**Do this**
Set down exactly the lines of the listing below, please, beginning with the first and ending with the line that holds "WALL_Y = 11.6".

**Source material**
━━━━━━━━━━━━━━━━━━━━━━━━━━━━━━

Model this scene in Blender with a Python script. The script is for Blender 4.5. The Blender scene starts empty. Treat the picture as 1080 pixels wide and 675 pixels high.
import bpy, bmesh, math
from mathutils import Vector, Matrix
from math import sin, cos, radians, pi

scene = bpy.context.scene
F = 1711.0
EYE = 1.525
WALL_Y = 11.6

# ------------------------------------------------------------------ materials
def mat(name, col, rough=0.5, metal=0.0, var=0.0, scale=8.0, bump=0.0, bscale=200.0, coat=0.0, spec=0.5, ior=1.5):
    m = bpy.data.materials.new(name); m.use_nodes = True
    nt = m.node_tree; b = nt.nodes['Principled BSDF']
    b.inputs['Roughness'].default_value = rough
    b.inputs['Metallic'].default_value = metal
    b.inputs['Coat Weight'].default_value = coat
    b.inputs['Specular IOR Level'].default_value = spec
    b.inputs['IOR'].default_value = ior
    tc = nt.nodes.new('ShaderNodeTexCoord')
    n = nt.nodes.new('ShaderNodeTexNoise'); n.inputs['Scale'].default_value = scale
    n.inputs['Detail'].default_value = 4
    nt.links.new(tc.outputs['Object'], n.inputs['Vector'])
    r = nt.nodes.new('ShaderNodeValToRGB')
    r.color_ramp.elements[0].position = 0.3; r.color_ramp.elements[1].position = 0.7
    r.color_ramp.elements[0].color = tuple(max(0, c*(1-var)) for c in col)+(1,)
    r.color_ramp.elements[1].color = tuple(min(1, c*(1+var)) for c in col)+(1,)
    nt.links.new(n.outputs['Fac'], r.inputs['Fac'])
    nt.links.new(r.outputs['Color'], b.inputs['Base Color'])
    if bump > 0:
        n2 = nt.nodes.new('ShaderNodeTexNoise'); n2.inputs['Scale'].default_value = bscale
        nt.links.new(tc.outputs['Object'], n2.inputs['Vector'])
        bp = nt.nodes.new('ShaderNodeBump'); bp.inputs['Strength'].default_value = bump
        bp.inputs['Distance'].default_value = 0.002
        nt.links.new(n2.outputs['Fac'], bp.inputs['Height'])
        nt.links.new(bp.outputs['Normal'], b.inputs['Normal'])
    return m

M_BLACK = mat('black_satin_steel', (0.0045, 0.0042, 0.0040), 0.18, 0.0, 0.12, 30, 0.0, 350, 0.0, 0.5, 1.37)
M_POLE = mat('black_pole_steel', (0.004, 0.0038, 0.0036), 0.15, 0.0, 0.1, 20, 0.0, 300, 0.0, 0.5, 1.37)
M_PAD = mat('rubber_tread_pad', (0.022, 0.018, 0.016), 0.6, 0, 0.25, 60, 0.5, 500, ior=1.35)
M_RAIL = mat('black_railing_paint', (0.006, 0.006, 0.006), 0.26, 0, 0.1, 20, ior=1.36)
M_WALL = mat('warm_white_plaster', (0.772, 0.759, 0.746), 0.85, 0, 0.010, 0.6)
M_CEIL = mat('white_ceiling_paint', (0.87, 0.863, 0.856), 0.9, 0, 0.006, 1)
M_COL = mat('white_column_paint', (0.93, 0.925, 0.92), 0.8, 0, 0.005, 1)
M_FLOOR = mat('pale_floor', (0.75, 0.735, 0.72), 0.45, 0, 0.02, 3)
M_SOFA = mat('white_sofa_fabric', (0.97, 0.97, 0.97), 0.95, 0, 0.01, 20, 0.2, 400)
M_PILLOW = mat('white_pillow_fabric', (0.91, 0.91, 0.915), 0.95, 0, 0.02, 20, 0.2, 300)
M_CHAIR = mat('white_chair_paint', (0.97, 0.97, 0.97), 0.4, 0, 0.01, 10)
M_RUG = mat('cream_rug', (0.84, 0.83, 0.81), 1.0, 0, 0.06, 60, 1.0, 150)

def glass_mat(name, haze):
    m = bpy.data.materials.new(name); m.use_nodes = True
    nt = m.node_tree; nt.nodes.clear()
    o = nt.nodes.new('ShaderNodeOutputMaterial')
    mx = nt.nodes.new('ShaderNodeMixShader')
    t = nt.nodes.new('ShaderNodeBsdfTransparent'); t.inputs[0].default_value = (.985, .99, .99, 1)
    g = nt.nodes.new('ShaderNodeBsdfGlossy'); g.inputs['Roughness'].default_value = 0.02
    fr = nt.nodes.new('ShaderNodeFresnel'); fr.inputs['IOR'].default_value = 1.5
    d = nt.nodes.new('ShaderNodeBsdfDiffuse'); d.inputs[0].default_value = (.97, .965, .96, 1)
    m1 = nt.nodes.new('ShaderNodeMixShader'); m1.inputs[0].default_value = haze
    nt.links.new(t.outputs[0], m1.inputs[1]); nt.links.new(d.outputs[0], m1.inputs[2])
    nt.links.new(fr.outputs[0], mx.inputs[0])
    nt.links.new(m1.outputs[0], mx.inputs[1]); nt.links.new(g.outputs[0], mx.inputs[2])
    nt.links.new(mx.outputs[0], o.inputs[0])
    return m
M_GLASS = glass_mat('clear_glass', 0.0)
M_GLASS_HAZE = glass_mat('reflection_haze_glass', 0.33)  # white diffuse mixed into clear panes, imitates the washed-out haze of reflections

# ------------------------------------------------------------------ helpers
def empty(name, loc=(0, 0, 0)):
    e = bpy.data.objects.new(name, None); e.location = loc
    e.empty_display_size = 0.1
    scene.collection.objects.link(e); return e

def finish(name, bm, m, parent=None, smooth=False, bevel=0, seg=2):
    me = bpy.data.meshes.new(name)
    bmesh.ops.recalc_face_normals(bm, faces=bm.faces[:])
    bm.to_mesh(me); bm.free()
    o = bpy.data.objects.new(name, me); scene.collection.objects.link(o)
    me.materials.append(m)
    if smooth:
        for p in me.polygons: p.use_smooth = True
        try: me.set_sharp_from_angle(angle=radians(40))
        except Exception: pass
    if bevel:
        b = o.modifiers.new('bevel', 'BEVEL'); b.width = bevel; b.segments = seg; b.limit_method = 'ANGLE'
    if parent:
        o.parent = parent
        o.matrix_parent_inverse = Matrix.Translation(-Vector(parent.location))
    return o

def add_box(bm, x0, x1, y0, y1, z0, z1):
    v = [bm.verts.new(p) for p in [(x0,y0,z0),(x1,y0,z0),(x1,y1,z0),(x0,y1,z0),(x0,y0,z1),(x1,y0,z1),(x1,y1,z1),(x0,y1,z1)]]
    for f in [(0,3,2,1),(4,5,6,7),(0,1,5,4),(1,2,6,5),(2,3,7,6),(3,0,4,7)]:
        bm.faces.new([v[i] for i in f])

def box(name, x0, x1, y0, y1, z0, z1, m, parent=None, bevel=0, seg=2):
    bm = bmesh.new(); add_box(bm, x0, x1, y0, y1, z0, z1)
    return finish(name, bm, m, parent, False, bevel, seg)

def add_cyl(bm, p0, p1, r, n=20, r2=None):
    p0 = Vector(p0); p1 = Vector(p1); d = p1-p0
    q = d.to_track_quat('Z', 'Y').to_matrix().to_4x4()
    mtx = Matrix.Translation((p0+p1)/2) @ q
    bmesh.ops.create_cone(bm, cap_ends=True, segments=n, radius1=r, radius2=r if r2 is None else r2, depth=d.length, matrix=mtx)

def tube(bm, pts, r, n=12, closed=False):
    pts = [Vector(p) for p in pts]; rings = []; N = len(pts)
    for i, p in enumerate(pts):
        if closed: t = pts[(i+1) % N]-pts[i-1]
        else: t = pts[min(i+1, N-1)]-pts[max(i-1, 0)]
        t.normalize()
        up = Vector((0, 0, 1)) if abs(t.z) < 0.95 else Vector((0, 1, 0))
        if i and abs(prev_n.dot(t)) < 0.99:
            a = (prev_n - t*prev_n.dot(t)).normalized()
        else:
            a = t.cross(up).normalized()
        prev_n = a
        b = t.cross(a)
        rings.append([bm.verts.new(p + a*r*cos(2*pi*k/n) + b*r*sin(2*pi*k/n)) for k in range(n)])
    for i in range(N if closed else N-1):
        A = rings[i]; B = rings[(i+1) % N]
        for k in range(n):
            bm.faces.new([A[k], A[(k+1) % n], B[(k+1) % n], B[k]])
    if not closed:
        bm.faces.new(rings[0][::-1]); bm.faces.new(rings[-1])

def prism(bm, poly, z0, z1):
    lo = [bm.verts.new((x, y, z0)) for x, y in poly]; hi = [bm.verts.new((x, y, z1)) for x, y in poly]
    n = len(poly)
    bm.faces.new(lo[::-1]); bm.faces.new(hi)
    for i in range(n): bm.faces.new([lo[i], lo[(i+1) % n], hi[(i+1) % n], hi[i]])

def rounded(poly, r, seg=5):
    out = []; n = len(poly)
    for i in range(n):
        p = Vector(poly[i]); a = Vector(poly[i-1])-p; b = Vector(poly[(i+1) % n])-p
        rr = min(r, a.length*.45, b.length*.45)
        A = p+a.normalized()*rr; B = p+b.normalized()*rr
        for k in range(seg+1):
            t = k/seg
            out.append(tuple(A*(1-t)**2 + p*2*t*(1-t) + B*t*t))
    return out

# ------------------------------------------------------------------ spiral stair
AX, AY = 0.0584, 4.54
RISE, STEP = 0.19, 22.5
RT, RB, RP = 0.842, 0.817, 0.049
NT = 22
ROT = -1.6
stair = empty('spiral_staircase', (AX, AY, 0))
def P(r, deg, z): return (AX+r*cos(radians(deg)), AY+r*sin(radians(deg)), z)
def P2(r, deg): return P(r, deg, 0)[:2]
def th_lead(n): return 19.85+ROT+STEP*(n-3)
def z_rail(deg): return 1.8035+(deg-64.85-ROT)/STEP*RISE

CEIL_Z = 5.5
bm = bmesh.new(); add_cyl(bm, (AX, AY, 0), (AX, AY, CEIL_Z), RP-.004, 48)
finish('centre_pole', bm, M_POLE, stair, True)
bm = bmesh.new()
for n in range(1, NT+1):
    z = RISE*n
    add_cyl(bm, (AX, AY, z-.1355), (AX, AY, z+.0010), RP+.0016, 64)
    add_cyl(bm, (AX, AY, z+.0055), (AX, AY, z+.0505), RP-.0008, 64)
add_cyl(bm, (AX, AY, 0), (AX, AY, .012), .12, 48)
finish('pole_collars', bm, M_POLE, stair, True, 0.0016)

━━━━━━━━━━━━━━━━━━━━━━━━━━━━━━

**Response to the task**
Model this scene in Blender with a Python script. The script is for Blender 4.5. The Blender scene starts empty. Treat the picture as 1080 pixels wide and 675 pixels high.
import bpy, bmesh, math
from mathutils import Vector, Matrix
from math import sin, cos, radians, pi

scene = bpy.context.scene
F = 1711.0
EYE = 1.525
WALL_Y = 11.6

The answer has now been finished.